Tapi, poinnya adalah kita melihat logika dasar perujukan terhadap yurisprudensi tadi. Apabila ada isu yang serupa, maka tentu tidak ada salahnya untuk menerapkan pemahaman yang sama. Bisa saja dalam suatu kasus ada sebahagian hal yang serupa dan sebahagian lain yang tidak sama, maka tentu perujukan yurisprudensi akan relevan hanya sekedar sejauh mana keserupaannya.
Mari kita kembali pada kasus awal, yaitu tentang boleh-tidaknya hakim kasus pembunuhan merujuk pada yurisprudensi kasus pencurian. Seumpama hakim sedang memeriksa suatu isu terkait kompetensi relatif pengadilan pada kasus pembunuhan tersebut. Sedangkan pada yurisprudensi kasus pencurian yang dimaksud, juga ada permasalahan kompetensi relatif yang sama juga dibahas.
Isu spesifik yang dibahas sama persis (kompetensi relatif), dakwaannya beda. Apakah sekedar karena dakwaannya tidak sama, lantas yurisprudensi terkait kompetensi relatif secara serta merta jadi tidak relevan?
Atau misalnya ada yurisprudensi kasus pembunuhan lain, yang dakwaannya sama-sama pembunuhan, tapi tidak ada masalah kompetensi relatif. Apakah hakim boleh merujuk yurisprudensi ini untuk membantunya menyelesaikan masalah kompetensi relatif yang ia hadapi, karena sama-sama kasus pembunuhan? Atau, harus dicari yurisprudensi kasus pembunuhan yang juga ada masalah kompetensi relatif juga? Apa kontribusi substantifnya kesamaan dakwaan pada perdebatan kompetensi relatif tadi?

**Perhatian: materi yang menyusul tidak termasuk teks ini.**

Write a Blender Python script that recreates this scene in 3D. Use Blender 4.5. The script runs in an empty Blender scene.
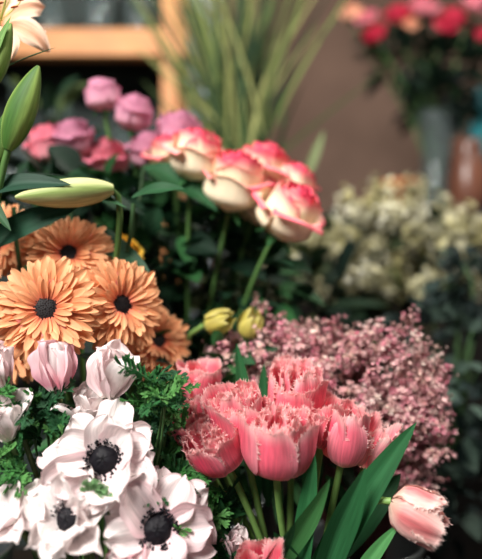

Jadi aneh kan?
PS: mungkin ada banyak hal lain yang seperti ini, misalnya: alasan penghapus pidana, makna “percobaan”, atau “kealpaan” dan lain-lain.
Maka ketika dosen menjelaskan bahwa yurisprudensi dapat dirujuk apabila kasusnya serupa, apakah maksud dari “kasusnya serupa” adalah “dakwaan/gugatan-nya harus sama?” jawabannya adalah: tidak, bukan itu maksudnya. Yang penting ada kesamaan pada isu hukum spesifik yang perlu dipecahkan dalam jalan untuk menuju pada putusan itu (kalau bahasa ushul fiqih-nya: ada ‘illah-nya).